Qualcuno, ogni tanto, chiede informazioni su un consiglio di classe che è stato rimandato. Verso le otto di sera iniziano le gif e i meme della buonanotte. I più colti mandano vignette dei Peanuts. La frase più ricorrente è «Sogni d’oro». Noi docenti sappiamo che è importante sognare bene per affrontare la vita scolastica. Sappiamo che il rimosso rischia di tornare. To die, to sleep, perchance to dream. Noi docenti sappiamo di essere tutti Amleto. In questa tipologia di chat, tuttavia, ci sono anche contatti silenziosi e invisibili.
Le chat espressioniste
In questa macrocategoria rientrano i consigli di classe in cui i docenti, virtualmente evoluti, invece di scrivere, mandano messaggi vocali la cui lunghezza varia, a spanne, dai trenta secondi ai cinque minuti e mezzo. Alcuni, quando la gravità lo richiede, sfiorano i dieci minuti (e non solo per dire quanto sono felici): si tratta, a tutti gli effetti, di un sequestro di persona.
Nei messaggi si discute sempre di questioni fondamentali: chi fa i corsi di recupero, quanto ci si mette ad arrivare a scuola se si vive fuori Roma, i corsi di tango, le feste di pensionamento, il diritto alla disconnessione (per chi ci legge: il diritto a non collegarsi e a non rispondere né a mail, né a telefono, né a comunicazioni Whatsapp dopo le sei del pomeriggio e durante il fine settimana).
Sono messaggi che vengono inviati quasi sempre verso le otto di sera e, se trovano terreno fertile, la discussione rischia di andare avanti anche fino alle undici. Noi docenti sappiamo che è importante esprimersi, hic et nunc.
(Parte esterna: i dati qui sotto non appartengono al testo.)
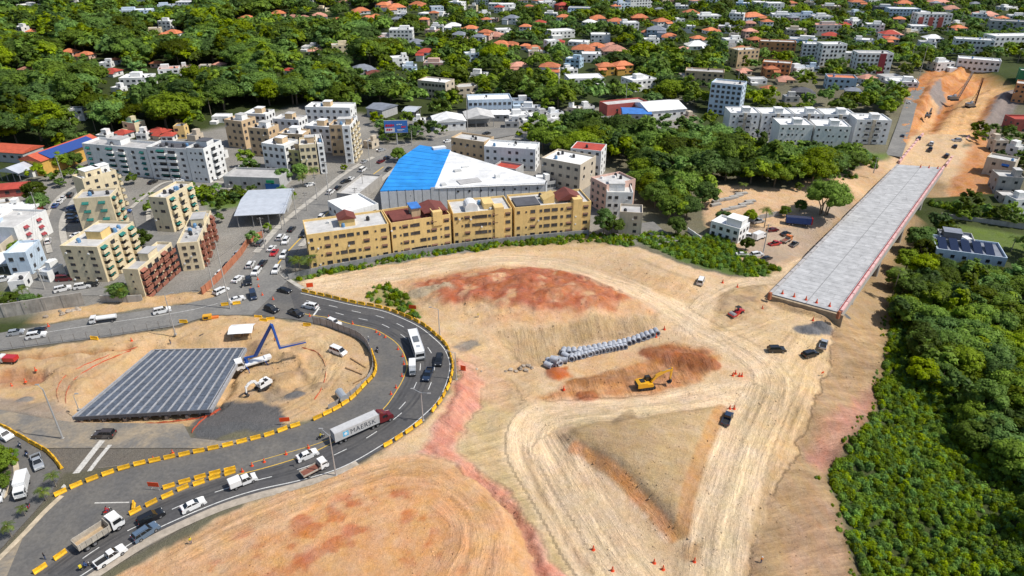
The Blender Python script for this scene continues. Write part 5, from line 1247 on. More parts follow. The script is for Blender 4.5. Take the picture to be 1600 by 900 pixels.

In questa tipologia di chat, tuttavia, ci sono anche contatti silenziosi e invisibili.
Le chat beckettiane
Sono messaggi che toccano le vette della letteratura alta. I componenti di questa tipologia di chat hanno perfezionato, negli anni, l’arte del nonsense. C’è chi chiede se la studentessa X è rientrata in classe due ore dopo averle dato il permesso di andare in bagno. C’è chi continua a chiamare Graziella la rappresentante di classe che invece si chiama Mariella.
C’è chi scrive quattro volte «a che ora è oggi il consiglio di classe straordinario?» malgrado abbia avuto risposta già dalla prima domanda. C’è chi chiede «Io non sono d’accordo con il pdp di Y» e chi risponde «Oggi non ci sono i colloqui».
Chi dichiara: «Secondo me Z è depresso» e chi replica: «Alle undici c’è orientamento in Aula Magna». In tutto ciò, Godot non arriva ma Beckett è molto fiero di noi. «Non posso continuare, e allora continuerò». Noi docenti sappiamo che la parola è stata svuotata di significato. Noi docenti sappiamo di essere Vladimir ed Estragon. In questa chat, tuttavia, ci sono anche contatti silenziosi e invisibili.
Le chat joyciane/woolfiane
I continui spostamenti di punti di vista, i chilometrici monologhi interiori, la creazione di una lingua nuova, le epifanie improvvise caratterizzano questo agone letterario in cui ciascun componente fa parte di una coscienza collettiva e condivisa.
Sono chat equivalenti a un prisma che riflette le diverse anime di un’unica persona. In generale, i membri di questo gruppo vanno abbastanza d’accordo, ogni tanto gli scappa anche qualche battuta di spirito. Alcuni invidiano un po’ le chat freudiane o beckettiane, vorrebbero poter ignorare le comunicazioni virtuali con più leggerezza.
Nessuno, però, desidera far parte delle chat espressioniste. Anche nelle chat joyciane/woolfiane, tuttavia, ci sono contatti silenziosi e invisibili.
Le chat inesistenti
Si tratta di un fenomeno meno raro di quanto si creda e si verifica quando chi coordina la classe è refrattario a dare il proprio numero di telefono a colleghe e colleghi, oltre a essere ontologicamente contrario ai gruppi Whatsapp.
Questa anomalia può provocare alopecia, fauci riarse, psoriasi, crisi di panico e di astinenza soprattutto in chi, per vocazione, ambiva a far parte di un consiglio di classe freudiano/espressionista.
Anche nelle chat inesistenti, tuttavia, ci sono contatti silenziosi e invisibili.